TASK DIRECTIONS:
Find each line with the word "backrest" and say how many there are, nothing else.

MATERIAL PROVIDED:
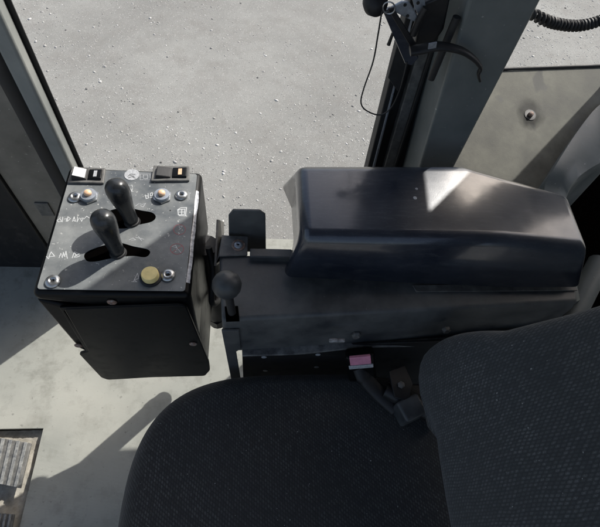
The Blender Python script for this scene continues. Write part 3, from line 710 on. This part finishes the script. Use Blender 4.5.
# ------------------------------------------------------------------ seat
seat = thing('operator_seat', 'dark woven fabric operator seat with cushion and backrest', 'seat', (.07, -.02, .30))
def sgn(x): return -1 if x < 0 else 1
def cushion():
    # rounded rectangular pad, dome on top; param rings
    x0, x1, y0, y1 = -.192, .40, -.265, .252; cx, cy = (x0 + x1) / 2, (y0 + y1) / 2; ax_, ay = (x1 - x0) / 2, (y1 - y0) / 2
    zt_ = .485; prof = []
    for k in range(26): s = k / 25; prof.append((s * .90, zt_ - .010 * s ** 2 + .0))
    for k in range(1, 13):
        a = k / 12 * math.pi * .60; prof.append((.90 + .10 * math.sin(a) / 1.0, zt_ - .010 - .055 * (1 - math.cos(a))))
    prof.append((.97, .385))
    n = 120; V, UV, F = [], [], []
    for i, (s, z) in enumerate(prof):
        for k in range(n):
            a = 2 * math.pi * k / n; ca, sa = math.cos(a), math.sin(a); e = 2 / 3.3
            px, py = sgn(ca) * abs(ca) ** e, sgn(sa) * abs(sa) ** e
            x, y = cx + ax_ * s * px, cy + ay * s * py
            zz = z + (.014 * min(1, abs(y / ay)) ** 3 * s if s < .9 else .014 * min(1, abs(y / ay)) ** 3 * .9) + .003 * math.sin(x * 19 + 1) * math.sin(y * 15)
            V.append((x, y, zz)); ex = (s + max(0, i - 25) * .018); UV.append((cx + ax_ * ex * px, cy + ay * ex * py))
    for i in range(len(prof) - 1):
        for k in range(n): a, b = i * n + k, i * n + (k + 1) % n; F.append((a, b, b + n, a + n))
    return V, F, UV
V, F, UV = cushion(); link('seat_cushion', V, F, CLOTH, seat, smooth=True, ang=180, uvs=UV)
box('seat_pan', (-.13, -.22, .30), (.36, .19, .384), DARK, seat, bevel=.01)
box('suspension_base', (-.06, -.18, .002), (.30, .14, .2995), RUB, seat, bevel=.01)
def backrest():
    # front surface over (s: height along the back, t: -1..1 across), wrapped with thickness
    ns, ntt = 46, 120; V, UV, F = [], [], []
    for i in range(ns + 1):
        s = i / ns
        h = s * .60; z = .545 + h * .93
        hw = .235 + .022 * math.sin(min(1, s * 3.2) * math.pi) - .060 * max(0, s - .28)
        if s < .10: hw *= math.sqrt(max(0, 1 - ((.10 - s) / .10) ** 2)) * .35 + .65
        if s > .93: hw *= math.sqrt(max(0, 1 - ((s - .93) / .07) ** 2)) * .4 + .6
        th = .052
        if s < .09: th *= math.sqrt(max(0.02, 1 - ((.09 - s) / .09) ** 2))
        if s > .93: th *= math.sqrt(max(0.02, 1 - ((s - .93) / .07) ** 2))
        xc = .312 + h * .34 - .018 * math.sin(min(1, s * 2.2) * math.pi)
        for k in range(ntt):
            a = 2 * math.pi * k / ntt; ca, sa = math.cos(a), math.sin(a); e = 2 / 3.4
            py = sgn(sa) * abs(sa) ** e; px = sgn(ca) * abs(ca) ** (2 / 2.6)
            y = -.010 + hw * py
            bol = .040 * max(0, abs(py) - .55) ** 1.5 / .3 * max(.25, 1 - s * 1.2)   # side bolsters come forward
            x = xc + th * px - bol * (1 if px < 0 else .2)
            V.append((x, y, z + .0)); UV.append((y if px < 0 else y + 1, h) if abs(py) < .995 else (y + px * .05, h))
    for i in range(ns):
        for k in range(ntt): a, b = i * ntt + k, i * ntt + (k + 1) % ntt; F.append((a, b, b + ntt, a + ntt))
    F.append(tuple(range(ntt))); F.append(tuple(ns * ntt + k for k in range(ntt)))
    # arc-length uv
    for i in range(ns + 1):
        acc = 0; row = V[i * ntt:(i + 1) * ntt]
        st = ntt // 2
        # measure from the front centre both ways
        UVr = [0] * ntt
        for direc in (1, -1):
            acc = 0; prev = Vector(row[st])
            for q in range(1, ntt // 2 + 1):
                idx = (st + direc * q) % ntt; p = Vector(row[idx]); acc += (p - prev).length; prev = p; UVr[idx] = direc * acc
        for k in range(ntt): UV[i * ntt + k] = (UVr[k], i / ns * .60)
    return V, F, UV
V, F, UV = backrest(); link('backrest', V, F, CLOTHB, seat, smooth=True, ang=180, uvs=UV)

# ------------------------------------------------------------------ door latch at the top
YL = YW - .075; YH = .556
dl = thing('door_latch', 'black and steel door latch with curved handle at the top of the door frame', 'door latch', PY(410, 50, YL)[:])
def pl(pts, y=YL): return [PY(u, v_, y) for u, v_ in pts]
prism('latch_arm', pl([(383, 12), (392, 9), (419, 58), (412, 66), (405, 64)], YL - .004), (0, .008, 0), ARM, dl, bevel=.0015)
prism('arm_flange', pl([(388, 10), (393, 8), (420, 50), (417, 58)], YL - .016), (0, .004, 0), DARK, dl, bevel=.001)
prism('hinge_plate', pl([(391, 8), (402, 2), (409, 2), (419, 19), (414, 22), (394, 12)], YL - .010), (0, .004, 0), STEEL, dl, bevel=.001)
for u, v_ in ((405, 5), (407.5, 16), (418, 3)):
    lathe('plate_hole', [(0, .0022), (.0005, .0022), (.0005, 0)], PY(u, v_, YL - .0103), (0, -1, 0), DARK, dl, seg=12)
prism('upper_plate', pl([(410, -10), (424, -10), (426, 10), (420, 20), (414, 6)], YL - .006), (0, .004, 0), STEEL, dl, bevel=.001)
tube('link_rod', smooth_path(pl([(426, 8), (420, 18), (416, 27), (413, 35)], YL - .014)), .0045, DARK, dl)
hp = smooth_path(pl([(410, 51), (420, 49.5), (436, 46.5), (449, 47.5), (462, 51), (471, 56.5), (477, 62), (480.5, 68), (478.5, 74), (480, 81)], YH))
tube('handle', hp, [.0090] * 12 + [.0090 - .0058 * i / max(1, len(hp) - 13) for i in range(len(hp) - 12)], DARK, dl, flat=.6)
prism('handle_clip', pl([(429, 44), (437, 42.5), (436, 48), (428, 49.5)], YH - .010), (0, .002, 0), STEEL, dl)
tube('guide_rod', pl([(431, 79), (443, 50), (457, 17)], .578), .0055, RUB, dl, seg=14)
tube('stop_pin', pl([(394, 30), (388.5, 45)], YL - .002), [.0018, .0026], DARK, dl, seg=10)
lathe('latch_knob', [(-.010, .0), (-.010, .013), (0, .016), (.009, .014), (.012, 0)], PY(375, 3, YL), (.3, -1, .2), RUB, dl, seg=28, ang=180)
prism('lower_wedge', pl([(388, 78), (397, 46), (409, 62), (398, 92)], YW - .008), (0, .006, 0), RUB, dl, bevel=.001)
prism('latch_case', pl([(421, 5), (452, -8), (444, 30), (434, 44), (414, 50), (418, 28)], YL + .004), (0, .022, 0), DARK, dl, bevel=.003)
rg = [PY(389 + 6 * math.cos(a), 8 + 6 * math.sin(a), YL - .020) for a in [2 * math.pi * k / 24 for k in range(25)]]
tag(tube('key_ring', rg, .0009, ZINC, seg=8, loc=rg[0][:]), 'thin wire ring hanging on the latch knob', 'ring')
cp = smooth_path(pl([(383, 10), (381, 17), (378, 35), (373, 62), (364, 88), (361, 103), (367, 111), (380, 115), (391, 108), (399, 92), (404, 75), (407, 62)], YL - .018), 6)
tag(tube('safety_cable', cp, .0011, RUB, seg=8, loc=cp[0][:]), 'thin black cable hanging in a loop from the latch', 'cable')

# coiled cord at the top right
base = smooth_path([PY(u, v_, .72) for u, v_ in ((528, 12), (547, 21), (560, 24.5), (575, 26), (590, 24), (606, 18), (625, 6))], 40)
pts = []; turns = 25; acc = 0
for i, q in enumerate(base):
    d = (base[min(i + 1, len(base) - 1)] - base[max(i - 1, 0)]).normalized(); x = d.cross(UP).normalized(); y = d.cross(x)
    a = 2 * math.pi * turns * i / len(base)
    pts.append(q + (x * math.cos(a) + y * math.sin(a)) * .0066)
dense = smooth_path(pts, 3)
ck = tube('coiled_cord', dense, .0030, RUB, seg=7, loc=base[0][:]); tag(ck, 'black coiled cord hanging across the rear window', 'cord')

RESULT:
3